-- Begin Source material --

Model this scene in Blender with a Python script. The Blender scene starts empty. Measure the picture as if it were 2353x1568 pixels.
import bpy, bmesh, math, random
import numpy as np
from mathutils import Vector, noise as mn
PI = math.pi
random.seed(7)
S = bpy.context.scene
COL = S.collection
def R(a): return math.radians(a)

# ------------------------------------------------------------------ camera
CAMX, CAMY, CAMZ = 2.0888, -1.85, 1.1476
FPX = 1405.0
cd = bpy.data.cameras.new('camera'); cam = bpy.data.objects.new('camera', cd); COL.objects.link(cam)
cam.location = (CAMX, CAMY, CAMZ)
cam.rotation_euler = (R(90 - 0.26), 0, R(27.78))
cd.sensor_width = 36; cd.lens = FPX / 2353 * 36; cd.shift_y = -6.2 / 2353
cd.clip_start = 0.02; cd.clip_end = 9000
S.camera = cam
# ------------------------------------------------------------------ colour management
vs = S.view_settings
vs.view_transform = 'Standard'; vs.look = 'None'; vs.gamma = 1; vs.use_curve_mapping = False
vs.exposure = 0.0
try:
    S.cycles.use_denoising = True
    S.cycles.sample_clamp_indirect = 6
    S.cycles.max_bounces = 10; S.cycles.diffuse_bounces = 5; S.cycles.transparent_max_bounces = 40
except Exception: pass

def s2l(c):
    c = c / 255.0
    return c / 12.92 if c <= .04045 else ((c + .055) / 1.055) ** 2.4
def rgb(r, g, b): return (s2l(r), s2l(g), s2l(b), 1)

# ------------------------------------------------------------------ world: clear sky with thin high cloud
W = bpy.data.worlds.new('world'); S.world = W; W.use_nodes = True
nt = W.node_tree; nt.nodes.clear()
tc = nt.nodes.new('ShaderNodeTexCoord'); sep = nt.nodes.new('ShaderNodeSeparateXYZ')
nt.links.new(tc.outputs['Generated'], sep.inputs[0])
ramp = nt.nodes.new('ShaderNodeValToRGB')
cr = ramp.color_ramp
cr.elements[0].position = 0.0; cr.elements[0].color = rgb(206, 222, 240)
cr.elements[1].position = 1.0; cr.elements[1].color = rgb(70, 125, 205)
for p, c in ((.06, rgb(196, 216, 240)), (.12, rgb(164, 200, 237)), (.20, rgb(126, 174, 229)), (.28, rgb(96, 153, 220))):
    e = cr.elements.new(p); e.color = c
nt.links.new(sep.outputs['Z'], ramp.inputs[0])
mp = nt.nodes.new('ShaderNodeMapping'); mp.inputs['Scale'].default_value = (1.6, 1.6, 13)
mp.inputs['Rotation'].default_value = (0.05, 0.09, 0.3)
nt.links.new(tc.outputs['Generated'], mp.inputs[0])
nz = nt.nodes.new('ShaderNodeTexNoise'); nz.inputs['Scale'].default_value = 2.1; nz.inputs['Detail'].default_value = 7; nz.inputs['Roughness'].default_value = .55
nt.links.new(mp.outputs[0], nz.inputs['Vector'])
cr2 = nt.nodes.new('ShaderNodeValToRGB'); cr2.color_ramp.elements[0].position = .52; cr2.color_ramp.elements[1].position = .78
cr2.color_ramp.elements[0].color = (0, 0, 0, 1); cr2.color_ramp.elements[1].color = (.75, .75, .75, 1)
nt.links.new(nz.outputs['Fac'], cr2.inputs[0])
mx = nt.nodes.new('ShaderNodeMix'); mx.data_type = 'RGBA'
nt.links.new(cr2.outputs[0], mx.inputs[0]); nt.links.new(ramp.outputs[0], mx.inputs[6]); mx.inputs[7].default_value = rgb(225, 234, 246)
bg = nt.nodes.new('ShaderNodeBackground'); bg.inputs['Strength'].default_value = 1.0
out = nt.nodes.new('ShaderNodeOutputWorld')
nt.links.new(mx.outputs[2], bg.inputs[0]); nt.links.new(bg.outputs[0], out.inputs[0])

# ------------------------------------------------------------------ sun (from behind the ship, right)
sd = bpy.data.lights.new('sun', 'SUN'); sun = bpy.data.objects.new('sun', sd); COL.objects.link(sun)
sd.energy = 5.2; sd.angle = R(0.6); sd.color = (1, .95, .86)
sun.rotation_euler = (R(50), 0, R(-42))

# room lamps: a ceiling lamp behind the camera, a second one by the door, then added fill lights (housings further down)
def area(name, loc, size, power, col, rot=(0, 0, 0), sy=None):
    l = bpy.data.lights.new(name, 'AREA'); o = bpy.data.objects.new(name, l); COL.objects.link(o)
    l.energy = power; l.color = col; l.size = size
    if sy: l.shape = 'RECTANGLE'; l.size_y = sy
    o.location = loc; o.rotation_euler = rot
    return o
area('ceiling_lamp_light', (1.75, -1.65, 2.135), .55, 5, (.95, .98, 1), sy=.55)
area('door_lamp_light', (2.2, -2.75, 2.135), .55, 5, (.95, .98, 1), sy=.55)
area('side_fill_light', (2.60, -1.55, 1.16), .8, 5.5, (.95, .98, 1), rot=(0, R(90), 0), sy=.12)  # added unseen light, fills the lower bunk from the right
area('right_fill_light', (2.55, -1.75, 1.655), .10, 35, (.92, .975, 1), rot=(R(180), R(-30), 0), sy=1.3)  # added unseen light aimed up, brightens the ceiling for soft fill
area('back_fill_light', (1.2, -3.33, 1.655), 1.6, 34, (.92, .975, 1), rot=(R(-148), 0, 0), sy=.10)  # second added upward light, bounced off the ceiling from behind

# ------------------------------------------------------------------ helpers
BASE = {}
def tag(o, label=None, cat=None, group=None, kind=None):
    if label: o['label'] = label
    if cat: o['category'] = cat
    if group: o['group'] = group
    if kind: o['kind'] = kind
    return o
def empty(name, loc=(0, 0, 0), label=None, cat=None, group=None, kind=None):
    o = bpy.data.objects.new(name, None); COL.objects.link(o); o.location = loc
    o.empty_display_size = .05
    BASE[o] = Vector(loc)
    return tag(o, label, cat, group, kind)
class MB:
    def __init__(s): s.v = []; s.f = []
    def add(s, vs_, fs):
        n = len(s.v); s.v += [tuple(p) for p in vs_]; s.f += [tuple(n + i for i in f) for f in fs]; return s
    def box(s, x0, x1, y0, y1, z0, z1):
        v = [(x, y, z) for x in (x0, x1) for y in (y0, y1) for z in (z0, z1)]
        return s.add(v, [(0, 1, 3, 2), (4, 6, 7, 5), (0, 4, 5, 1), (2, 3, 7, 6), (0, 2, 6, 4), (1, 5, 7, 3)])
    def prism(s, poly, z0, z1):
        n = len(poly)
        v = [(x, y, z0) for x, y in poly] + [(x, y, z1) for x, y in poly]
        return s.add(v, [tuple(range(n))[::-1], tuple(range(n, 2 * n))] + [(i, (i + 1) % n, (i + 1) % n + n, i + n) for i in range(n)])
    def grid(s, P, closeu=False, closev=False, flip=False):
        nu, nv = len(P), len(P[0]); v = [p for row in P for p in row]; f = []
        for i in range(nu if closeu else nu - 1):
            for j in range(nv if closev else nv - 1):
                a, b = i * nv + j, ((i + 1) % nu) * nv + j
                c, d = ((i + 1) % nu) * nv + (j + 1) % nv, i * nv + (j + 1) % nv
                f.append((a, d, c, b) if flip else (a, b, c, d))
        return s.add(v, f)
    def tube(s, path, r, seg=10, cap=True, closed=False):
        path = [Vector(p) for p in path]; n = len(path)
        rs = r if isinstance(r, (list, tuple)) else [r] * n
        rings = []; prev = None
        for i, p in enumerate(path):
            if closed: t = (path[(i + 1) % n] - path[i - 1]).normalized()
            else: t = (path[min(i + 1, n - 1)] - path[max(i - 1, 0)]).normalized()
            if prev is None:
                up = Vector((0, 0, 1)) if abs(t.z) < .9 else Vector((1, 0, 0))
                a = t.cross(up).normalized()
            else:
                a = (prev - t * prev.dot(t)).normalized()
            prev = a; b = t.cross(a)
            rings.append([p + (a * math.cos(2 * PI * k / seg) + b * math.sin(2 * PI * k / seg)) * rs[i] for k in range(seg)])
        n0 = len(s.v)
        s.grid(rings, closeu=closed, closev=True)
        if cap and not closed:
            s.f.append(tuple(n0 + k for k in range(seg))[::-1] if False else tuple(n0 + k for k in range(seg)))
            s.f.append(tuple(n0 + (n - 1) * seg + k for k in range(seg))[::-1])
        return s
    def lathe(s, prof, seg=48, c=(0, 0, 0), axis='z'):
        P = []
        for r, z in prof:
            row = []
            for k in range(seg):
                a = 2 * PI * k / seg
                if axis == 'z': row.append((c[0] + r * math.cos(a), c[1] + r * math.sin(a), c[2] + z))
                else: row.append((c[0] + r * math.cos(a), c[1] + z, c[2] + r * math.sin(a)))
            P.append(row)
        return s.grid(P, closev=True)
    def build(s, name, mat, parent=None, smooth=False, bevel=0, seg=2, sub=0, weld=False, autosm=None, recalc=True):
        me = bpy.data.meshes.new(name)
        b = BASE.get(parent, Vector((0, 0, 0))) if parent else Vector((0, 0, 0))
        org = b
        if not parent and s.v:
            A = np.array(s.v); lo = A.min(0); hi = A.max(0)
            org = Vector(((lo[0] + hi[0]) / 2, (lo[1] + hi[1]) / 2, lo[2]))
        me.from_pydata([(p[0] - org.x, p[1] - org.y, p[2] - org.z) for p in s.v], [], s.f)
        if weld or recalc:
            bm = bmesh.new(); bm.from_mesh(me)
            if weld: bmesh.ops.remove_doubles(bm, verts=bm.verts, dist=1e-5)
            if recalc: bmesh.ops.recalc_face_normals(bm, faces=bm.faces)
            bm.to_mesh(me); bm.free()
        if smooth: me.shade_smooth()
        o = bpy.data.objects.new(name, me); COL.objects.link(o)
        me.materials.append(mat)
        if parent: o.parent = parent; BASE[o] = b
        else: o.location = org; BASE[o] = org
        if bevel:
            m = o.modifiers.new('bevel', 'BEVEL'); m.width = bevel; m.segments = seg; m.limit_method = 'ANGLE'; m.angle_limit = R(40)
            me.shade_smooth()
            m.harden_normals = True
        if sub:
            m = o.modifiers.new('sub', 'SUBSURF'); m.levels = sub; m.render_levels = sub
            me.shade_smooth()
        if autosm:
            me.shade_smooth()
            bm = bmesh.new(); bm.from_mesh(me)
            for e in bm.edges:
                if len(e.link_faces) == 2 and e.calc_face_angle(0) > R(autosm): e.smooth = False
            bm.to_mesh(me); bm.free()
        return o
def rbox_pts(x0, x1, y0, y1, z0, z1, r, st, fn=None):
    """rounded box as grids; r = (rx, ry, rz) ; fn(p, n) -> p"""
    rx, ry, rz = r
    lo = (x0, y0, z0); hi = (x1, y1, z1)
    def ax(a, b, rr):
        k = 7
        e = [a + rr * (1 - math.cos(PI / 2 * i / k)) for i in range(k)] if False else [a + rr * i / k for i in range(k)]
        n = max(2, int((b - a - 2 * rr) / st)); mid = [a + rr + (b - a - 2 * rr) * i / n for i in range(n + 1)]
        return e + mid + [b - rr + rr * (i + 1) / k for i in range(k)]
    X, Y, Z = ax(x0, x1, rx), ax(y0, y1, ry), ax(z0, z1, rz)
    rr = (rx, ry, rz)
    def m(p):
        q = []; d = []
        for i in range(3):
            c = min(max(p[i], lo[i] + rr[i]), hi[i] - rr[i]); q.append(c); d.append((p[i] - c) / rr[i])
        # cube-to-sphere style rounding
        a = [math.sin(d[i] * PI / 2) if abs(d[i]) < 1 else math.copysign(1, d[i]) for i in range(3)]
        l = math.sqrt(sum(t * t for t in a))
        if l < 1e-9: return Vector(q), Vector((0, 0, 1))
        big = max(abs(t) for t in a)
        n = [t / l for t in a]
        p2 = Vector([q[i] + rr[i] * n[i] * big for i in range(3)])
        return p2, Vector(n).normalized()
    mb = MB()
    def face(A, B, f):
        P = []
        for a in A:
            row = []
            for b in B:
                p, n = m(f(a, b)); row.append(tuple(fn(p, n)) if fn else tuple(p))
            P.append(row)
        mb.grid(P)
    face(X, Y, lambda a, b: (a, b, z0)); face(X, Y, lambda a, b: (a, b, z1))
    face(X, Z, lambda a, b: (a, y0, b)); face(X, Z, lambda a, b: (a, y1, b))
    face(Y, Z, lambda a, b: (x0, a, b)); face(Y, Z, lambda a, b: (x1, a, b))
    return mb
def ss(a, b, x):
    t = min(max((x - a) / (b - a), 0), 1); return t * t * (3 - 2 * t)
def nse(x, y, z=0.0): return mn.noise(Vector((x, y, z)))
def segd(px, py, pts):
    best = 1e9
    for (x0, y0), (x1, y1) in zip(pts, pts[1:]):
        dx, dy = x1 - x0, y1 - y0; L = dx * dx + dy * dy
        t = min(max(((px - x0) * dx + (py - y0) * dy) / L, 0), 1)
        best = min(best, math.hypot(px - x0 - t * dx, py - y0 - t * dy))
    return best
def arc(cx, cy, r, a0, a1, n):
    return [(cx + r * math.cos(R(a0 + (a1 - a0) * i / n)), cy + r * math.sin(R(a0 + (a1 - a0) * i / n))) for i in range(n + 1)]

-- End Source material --

**The problem:** Starting with the first line of the data above, copy each line exactly until you reach the line with "def R(a): return math.radians(a)"; include that line as well.

**Result of the task:**
Model this scene in Blender with a Python script. The Blender scene starts empty. Measure the picture as if it were 2353x1568 pixels.
import bpy, bmesh, math, random
import numpy as np
from mathutils import Vector, noise as mn
PI = math.pi
random.seed(7)
S = bpy.context.scene
COL = S.collection
def R(a): return math.radians(a)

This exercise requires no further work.